Government mulls over taxing mines for drainage of acid water

2011-03-19 14:34

The government is looking at introducing a tax on mines as a way to force them to pay for the drainage of acid mine water into the water system.

Water and Environmental Affairs Minister Edna Molewa said in Johannesburg today that even though the government had provided R400 million for clearing and cleaning derelict mines, it was not going to “keep quiet and sit back”.

“Other mines will become derelict into the future. That is when the drainage starts,” she said.

“We have decided that even though we are funding this project, we will follow up with users and operators and using section 19 and 20 of the Water Act to try to retrieve money for them,” she said.

“We are investigating a possible environmental levy of some sort or a tax, which is money we will be able to use to clean up where a problem of this nature occurs.”

Molewa said the department was working closely with mining houses to recycle mine water.

“We are investigating whether we can use this water as grey water for industry or potable water for drinking,” she said, adding that the department was exploring a range of ways to improve the efficiency of South Africa’s water usage.

“Water recycling has become a reality to be looked at as we begin to explore other avenues with regard to water supply.”
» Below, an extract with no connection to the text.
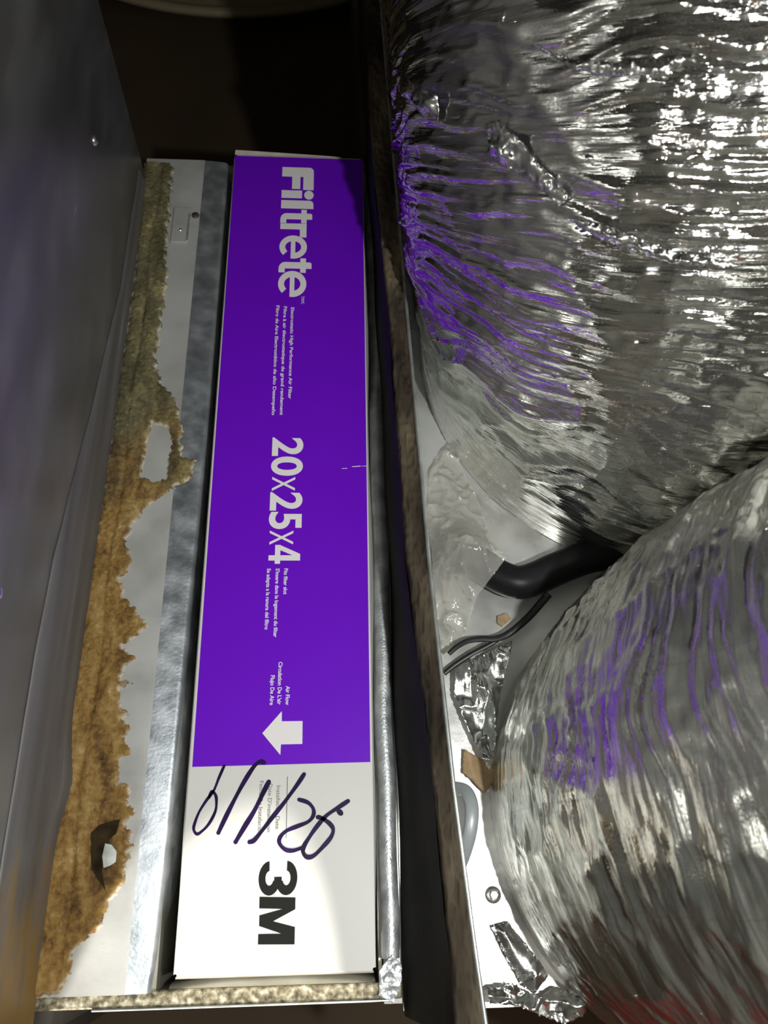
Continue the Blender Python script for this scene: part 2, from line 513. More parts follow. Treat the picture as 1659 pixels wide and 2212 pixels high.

The government, she said, was looking at the “expensive” process of desalination of sea water as an option, particularly in the drought hit coastal areas of the Western and Eastern Cape.

“I know desalination is very expensive, but in Mossel Bay, which is very dry, we have begun with a desalination project and it is proving to be successful.”

Using underground water and the harvesting of rain water were other options being looked at.

“We are looking at ways of harvesting water when it rains,” Molewa said.

“We are consulting with the Department of Human Settlements on building houses in such a manner that they can help us harvest rain water.

“We are also looking at setting up catchment areas for rain water so that we can capture the water so when it rains, it doesn’t flow into the ocean as quick as it does.

“I am told it takes roughly 40 minutes for rain water to flow from the top part of Eastern Cape down into the ocean,” Molewa said.

She also said her department had a plan to reconstruct the ageing sewage infrastructure in municipalities, which was causing the pollution of streams and rivers.

“We can’t look away from a potential pollution of our rivers when we know it is going to happen.

“It is a challenge that many of our municipalities have very worn out infrastructure. We are working on a plan to refurbish the infrastructure so that we can catch up on the backlog.”